Current Institutional Affiliation
Assistant Professor, Religious Studies, University of North Carolina / Chapel Hill

Award Information

International Dissertation Research Fellowship 2014
Institutional Affiliation (at time of award):
History, Yale University
Trans-regional Authority in the Age of Political Fragmentation and the Great Game: Naqshbandi-Mujaddidi Revivalist Networks and the Shaping of the Early Modern Persianate World, 1747-1857

My dissertation examines the development of trans-regional Islamic revivalist networks from the mid-18th to mid-19th century in South and Central Asia, covering present day Afghanistan, Uzbekistan, Pakistan, Xinjiang, and North India.
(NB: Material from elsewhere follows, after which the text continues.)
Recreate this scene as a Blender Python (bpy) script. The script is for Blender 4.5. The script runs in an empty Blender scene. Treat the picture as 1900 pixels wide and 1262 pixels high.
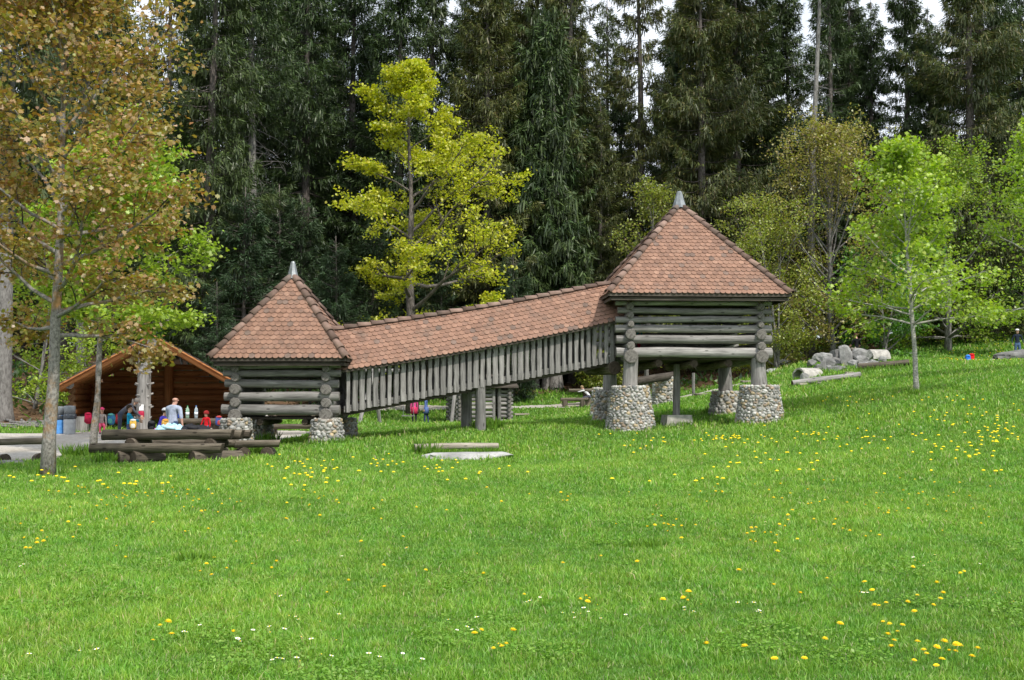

The primary subjects of my study, the Naqshbandi-Mujaddidi (lit. "revivalist") religious networks, are noteworthy for influencing some of the region's primary Muslim religious movements, and for articulating the major social responses to the decline of Muslim political power, the advent of colonialism, and Great Power politics. At the intersection of religious studies, anthropology and political history, my research seeks to address how these crises impacted Muslim identity formation, and helped shape the current socio-political landscape of the region. This historical inquiry provides the basis for tracing the development of various strands of religious networks today– from confrontational revivalist movements which ultimately gave rise to the Taliban, to those that advocated for educational reform. My dissertation seeks to address how the Mujaddidi networks expanded rapidly from India to Central Asia, encompassing urban, tribal, and rural spaces, and how they adapted to the drastic socio-political changes from the mid 18th to 19th centuries. I propose that the synthetic nature of the Mujaddidi networks – reconciling Sufism, the world of the urban intelligentsia, folk traditions, and sharia into one cohesive system - allowed them to adapt to local environments while maintaining a foundation in devotional practices and central texts. In addition, the Mujaddidi Sufi-scholars formed a network of institutions which acted as loci of academic and cultural exchange, and assumed important social functions in the absence of strong states. These institutions represented a parallel authority structure that helped define the contours of a Sunni Persianate Islam, deeply imbued with Sufi practices, which persisted into the modern period.